[START GIVEN RECORDS]

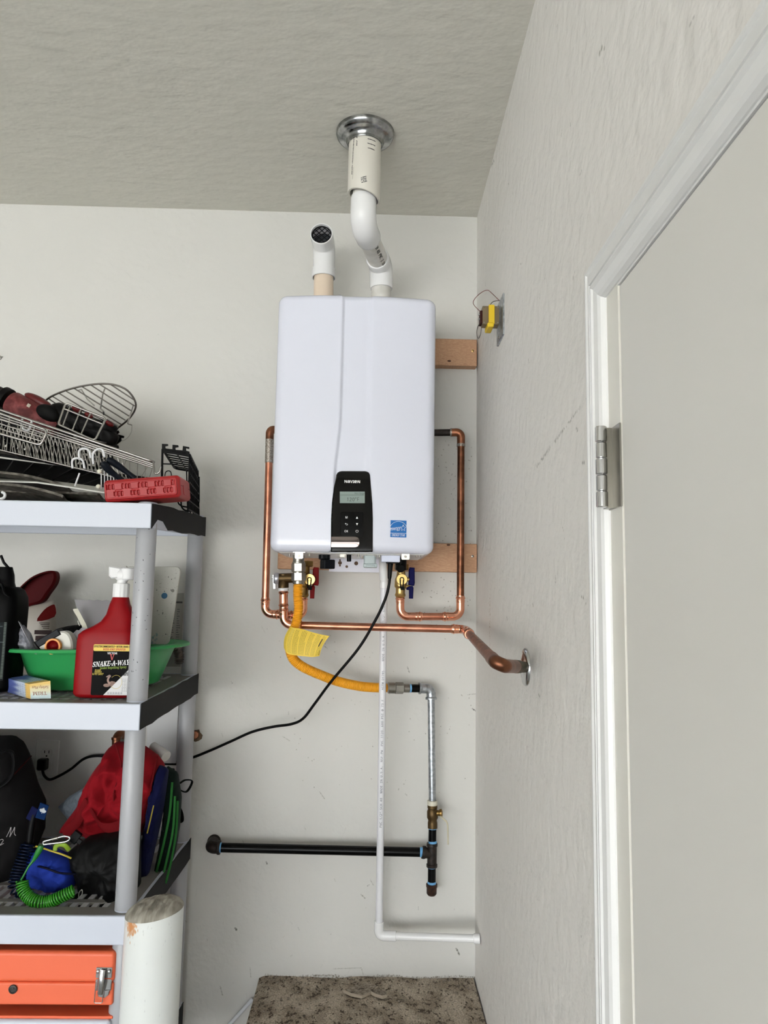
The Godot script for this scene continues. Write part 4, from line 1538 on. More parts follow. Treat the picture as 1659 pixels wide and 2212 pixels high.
func iso_valve(which: String, top: Vector3, low: Vector3, port: Vector3, handle: Material) -> void:
	var hot := which == "hot"
	var t := thing("isolation_valve", "brass isolation valve with red handles behind the yellow hose" if hot else "brass isolation valve with dark blue handles below the heater's right side", "valve", top.lerp(low, 0.5), "brass isolation valves under the heater")
	var bm: Material = M.brass_dull if hot else M.brass
	var mb := MB.new()
	# union nut on top
	var g := PackedVector2Array()
	for k in 6:
		g.append(Vector2(cos(TAU * k / 6 + 0.2), sin(TAU * k / 6 + 0.2)) * 0.0215)
	mb.prism(g, 0.017, Transform3D(Basis(Vector3.RIGHT, PI / 2), top + Vector3(0, 0.004, 0)), 0.002)
	part("union_nut", mb, M.brass_dull, t)
	mb = MB.new()
	var l := top.distance_to(low)
	mb.rod(top, low, [Vector2(0.0, 0.013), Vector2(l * 0.15, 0.012), Vector2(l * 0.35, 0.014), Vector2(l * 0.42, 0.0175), Vector2(l * 0.55, 0.0185), Vector2(l * 0.555, 0.0178), Vector2(l * 0.57, 0.0185), Vector2(l * 0.66, 0.0185), Vector2(l * 0.70, 0.0165), Vector2(l * 0.71, 0.0145), Vector2(l * 0.86, 0.0140), Vector2(l * 0.9, 0.0155), Vector2(l * 0.93, 0.0165), Vector2(l * 0.96, 0.0155), Vector2(l, 0.013)], 24)
	part("body", mb, bm, t)
	# service port with cap, facing the room
	mb = MB.new()
	mb.rod(port - Vector3(0, 0, 0.02), port + Vector3(0, 0, 0.024), [Vector2(0, 0.010), Vector2(0.022, 0.010), Vector2(0.024, 0.0165), Vector2(0.041, 0.0168), Vector2(0.044, 0.0155)], 26)
	part("drain_port", mb, M.brass, t)
	var f := port + Vector3(0, 0, 0.0245)
	mb = MB.new()
	mb.rod(f, f + Vector3(0, 0, 0.003), 0.0045, 14, 0.0008)
	part("port_stem", mb, M.brass, t)
	mb = MB.new()
	mb.tube(bend([f + Vector3(-0.004, -0.026, 0.001), f + Vector3(-0.0055, 0.005, 0.001), f + Vector3(0.0055, 0.005, 0.001), f + Vector3(0.003, -0.026, 0.001)], 0.005, 6), 0.0018, 8)
	mb.box(Vector3(0.012, 0.010, 0.004), xf(f + Vector3(0.002, -0.026, 0.0)), 0.0012)
	part("cap_strap", mb, M.black_soft, t)
	# handles to the right: a long one and a small one below
	mb = MB.new()
	var hx := port + Vector3(0.016 if hot else 0.030, 0.010, -0.004)
	mb.prism(PackedVector2Array([Vector2(-0.009, -0.026), Vector2(0.0075, -0.028), Vector2(0.0095, -0.020), Vector2(0.0085, 0.026), Vector2(-0.006, 0.027), Vector2(-0.009, 0.020)]), 0.014, xf(hx + Vector3(0, 0, -0.007)), 0.0025)
	part("handle", mb, handle, t)
	mb = MB.new()
	mb.rod(port + Vector3(0.008, 0.0, -0.004), hx + Vector3(0, -0.008, 0), 0.0065, 14)
	mb.rod(port + Vector3(0.008, -0.022, -0.002), hx + Vector3(-0.004, -0.03, 0), 0.0055, 14)
	part("handle_stem", mb, bm, t)
	mb = MB.new()
	var hy := hx + Vector3(-0.010 if hot else -0.003, -0.046, 0.012 if hot else 0.002)
	mb.prism(PackedVector2Array([Vector2(-0.012, 0.006), Vector2(-0.0045, 0.005), Vector2(-0.004, -0.020), Vector2(0.008, -0.020), Vector2(0.009, 0.012), Vector2(0.006, 0.018), Vector2(-0.004, 0.017), Vector2(-0.012, 0.013)]), 0.012, xf(hy + Vector3(0, 0, -0.006)), 0.002)
	part("drain_handle", mb, handle, t)

func hexnut(mb: MB, a: Vector3, b: Vector3, r: float) -> void:
	var g := PackedVector2Array()
	for k in 6:
		g.append(Vector2(cos(TAU * k / 6), sin(TAU * k / 6)) * r)
	var y := (b - a).normalized()
	var x := y.cross(Vector3.BACK)
	if x.length() < 0.1:
		x = y.cross(Vector3.UP)
	x = x.normalized()
	mb.prism(g, a.distance_to(b), Transform3D(Basis(x, y.cross(x), y), a), 0.0018)

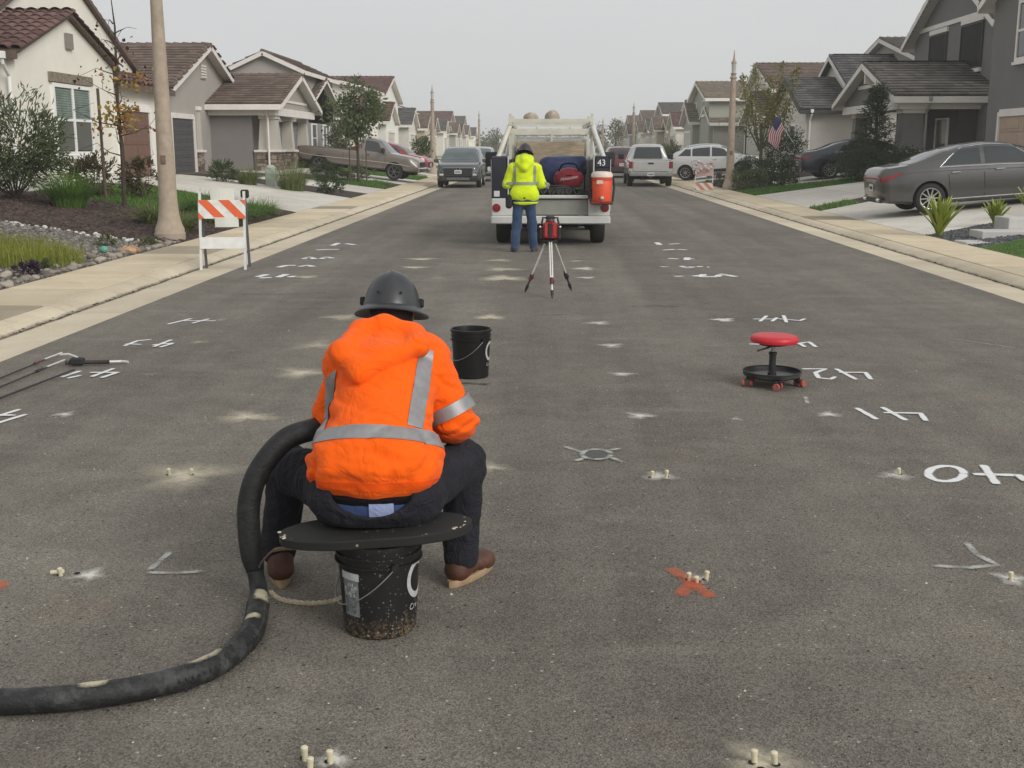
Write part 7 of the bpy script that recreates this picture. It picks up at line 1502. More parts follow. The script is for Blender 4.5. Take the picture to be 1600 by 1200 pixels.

[END GIVEN RECORDS]

WHAT TO WORK ON:
Set down the records in full and exactly. Do not carry over any image.

COMPLETE OUTPUT:
The Godot script for this scene continues. Write part 4, from line 1538 on. More parts follow. Treat the picture as 1659 pixels wide and 2212 pixels high.
func iso_valve(which: String, top: Vector3, low: Vector3, port: Vector3, handle: Material) -> void:
	var hot := which == "hot"
	var t := thing("isolation_valve", "brass isolation valve with red handles behind the yellow hose" if hot else "brass isolation valve with dark blue handles below the heater's right side", "valve", top.lerp(low, 0.5), "brass isolation valves under the heater")
	var bm: Material = M.brass_dull if hot else M.brass
	var mb := MB.new()
	# union nut on top
	var g := PackedVector2Array()
	for k in 6:
		g.append(Vector2(cos(TAU * k / 6 + 0.2), sin(TAU * k / 6 + 0.2)) * 0.0215)
	mb.prism(g, 0.017, Transform3D(Basis(Vector3.RIGHT, PI / 2), top + Vector3(0, 0.004, 0)), 0.002)
	part("union_nut", mb, M.brass_dull, t)
	mb = MB.new()
	var l := top.distance_to(low)
	mb.rod(top, low, [Vector2(0.0, 0.013), Vector2(l * 0.15, 0.012), Vector2(l * 0.35, 0.014), Vector2(l * 0.42, 0.0175), Vector2(l * 0.55, 0.0185), Vector2(l * 0.555, 0.0178), Vector2(l * 0.57, 0.0185), Vector2(l * 0.66, 0.0185), Vector2(l * 0.70, 0.0165), Vector2(l * 0.71, 0.0145), Vector2(l * 0.86, 0.0140), Vector2(l * 0.9, 0.0155), Vector2(l * 0.93, 0.0165), Vector2(l * 0.96, 0.0155), Vector2(l, 0.013)], 24)
	part("body", mb, bm, t)
	# service port with cap, facing the room
	mb = MB.new()
	mb.rod(port - Vector3(0, 0, 0.02), port + Vector3(0, 0, 0.024), [Vector2(0, 0.010), Vector2(0.022, 0.010), Vector2(0.024, 0.0165), Vector2(0.041, 0.0168), Vector2(0.044, 0.0155)], 26)
	part("drain_port", mb, M.brass, t)
	var f := port + Vector3(0, 0, 0.0245)
	mb = MB.new()
	mb.rod(f, f + Vector3(0, 0, 0.003), 0.0045, 14, 0.0008)
	part("port_stem", mb, M.brass, t)
	mb = MB.new()
	mb.tube(bend([f + Vector3(-0.004, -0.026, 0.001), f + Vector3(-0.0055, 0.005, 0.001), f + Vector3(0.0055, 0.005, 0.001), f + Vector3(0.003, -0.026, 0.001)], 0.005, 6), 0.0018, 8)
	mb.box(Vector3(0.012, 0.010, 0.004), xf(f + Vector3(0.002, -0.026, 0.0)), 0.0012)
	part("cap_strap", mb, M.black_soft, t)
	# handles to the right: a long one and a small one below
	mb = MB.new()
	var hx := port + Vector3(0.016 if hot else 0.030, 0.010, -0.004)
	mb.prism(PackedVector2Array([Vector2(-0.009, -0.026), Vector2(0.0075, -0.028), Vector2(0.0095, -0.020), Vector2(0.0085, 0.026), Vector2(-0.006, 0.027), Vector2(-0.009, 0.020)]), 0.014, xf(hx + Vector3(0, 0, -0.007)), 0.0025)
	part("handle", mb, handle, t)
	mb = MB.new()
	mb.rod(port + Vector3(0.008, 0.0, -0.004), hx + Vector3(0, -0.008, 0), 0.0065, 14)
	mb.rod(port + Vector3(0.008, -0.022, -0.002), hx + Vector3(-0.004, -0.03, 0), 0.0055, 14)
	part("handle_stem", mb, bm, t)
	mb = MB.new()
	var hy := hx + Vector3(-0.010 if hot else -0.003, -0.046, 0.012 if hot else 0.002)
	mb.prism(PackedVector2Array([Vector2(-0.012, 0.006), Vector2(-0.0045, 0.005), Vector2(-0.004, -0.020), Vector2(0.008, -0.020), Vector2(0.009, 0.012), Vector2(0.006, 0.018), Vector2(-0.004, 0.017), Vector2(-0.012, 0.013)]), 0.012, xf(hy + Vector3(0, 0, -0.006)), 0.002)
	part("drain_handle", mb, handle, t)

func hexnut(mb: MB, a: Vector3, b: Vector3, r: float) -> void:
	var g := PackedVector2Array()
	for k in 6:
		g.append(Vector2(cos(TAU * k / 6), sin(TAU * k / 6)) * r)
	var y := (b - a).normalized()
	var x := y.cross(Vector3.BACK)
	if x.length() < 0.1:
		x = y.cross(Vector3.UP)
	x = x.normalized()
	mb.prism(g, a.distance_to(b), Transform3D(Basis(x, y.cross(x), y), a), 0.0018)

Write part 7 of the bpy script that recreates this picture. It picks up at line 1502. More parts follow. The script is for Blender 4.5. Take the picture to be 1600 by 1200 pixels.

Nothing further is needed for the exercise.